Saying “no” to unnecessary distractions and saying “later” to the distractions that do need our help at some point requires one of the most critical muscles in the human person: the muscle of attention. Our attention is always somewhere. It is on our work, or it is on a conversation, or it is on a memory, a fantasy, a grudge, a worry, a phone, or potentially loads of other places. And when we choose, as difficult and often as it may be, to redirect our attention to the things that matter in that moment, we build that muscle up to become stronger.
This is what is so good about meditation practices. In meditation, we choose to give our attention to something as simple as our breathing, and redirect it there anytime we get tempted to take it somewhere else. It is a practice that trains our attention to go somewhere, even if it feels there are more critical places to put it. Because that is what our life’s experience will be in a crude simplification: a summation of where we chose (or didn’t choose) to put our attention.
But attention, as I said, really is a muscle. And like a lot of muscles, it will take work to grow. In meditation or concentration-requiring activities (like rock climbing or playing an instrument), we work the muscle. We must continually face the resistance of distraction and choose to return our attention to the matter at hand: our breathing, that next hold, the challenging chord we’re trying to play efficiently.
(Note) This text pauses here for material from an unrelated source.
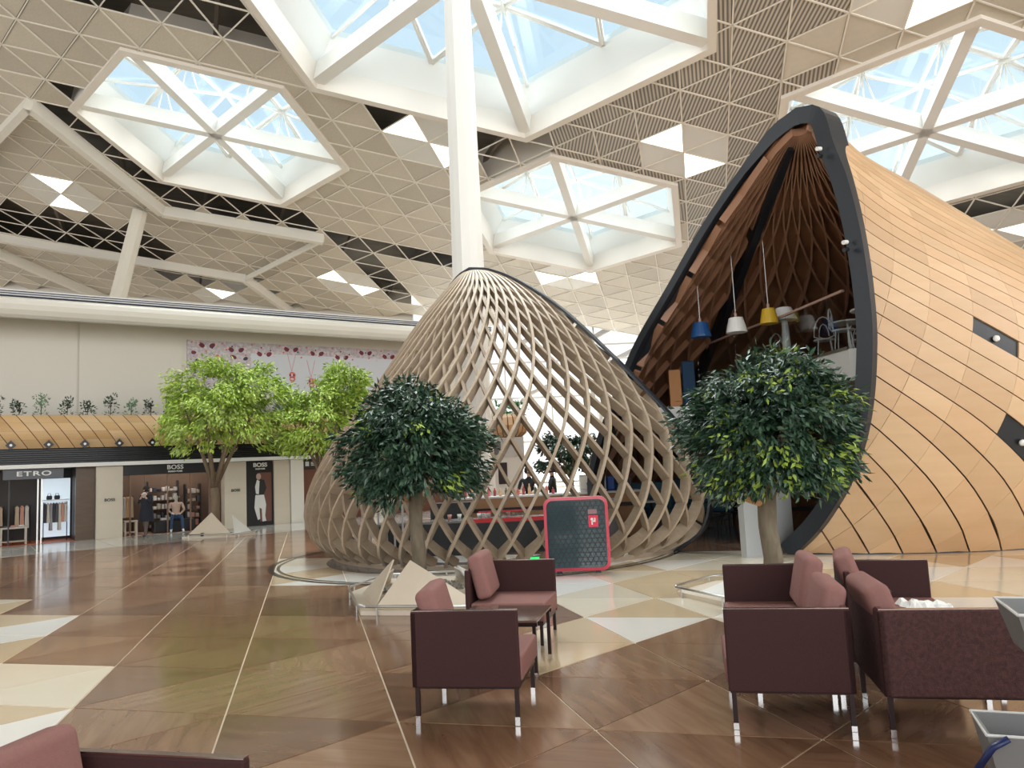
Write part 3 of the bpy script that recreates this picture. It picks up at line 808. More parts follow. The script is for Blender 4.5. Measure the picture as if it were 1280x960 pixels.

And then that muscle gets to work in our lives all over the place, redirecting our attention to the material we need to study, the lover or friend sitting across the table, or the moments our work feels mundane.
So I’d encourage you to make time for the ways you can practice attention-giving. Whether that’s an instrument, a sport, or even 10 minutes of breathing alone in your room. And though it’ll never be perfect attention, every choice to redirect your mind off of the (inevitable) distractions back onto the matter at hand is another rep in building your attention muscle, at choosing to give your precious attention to the things that matter most.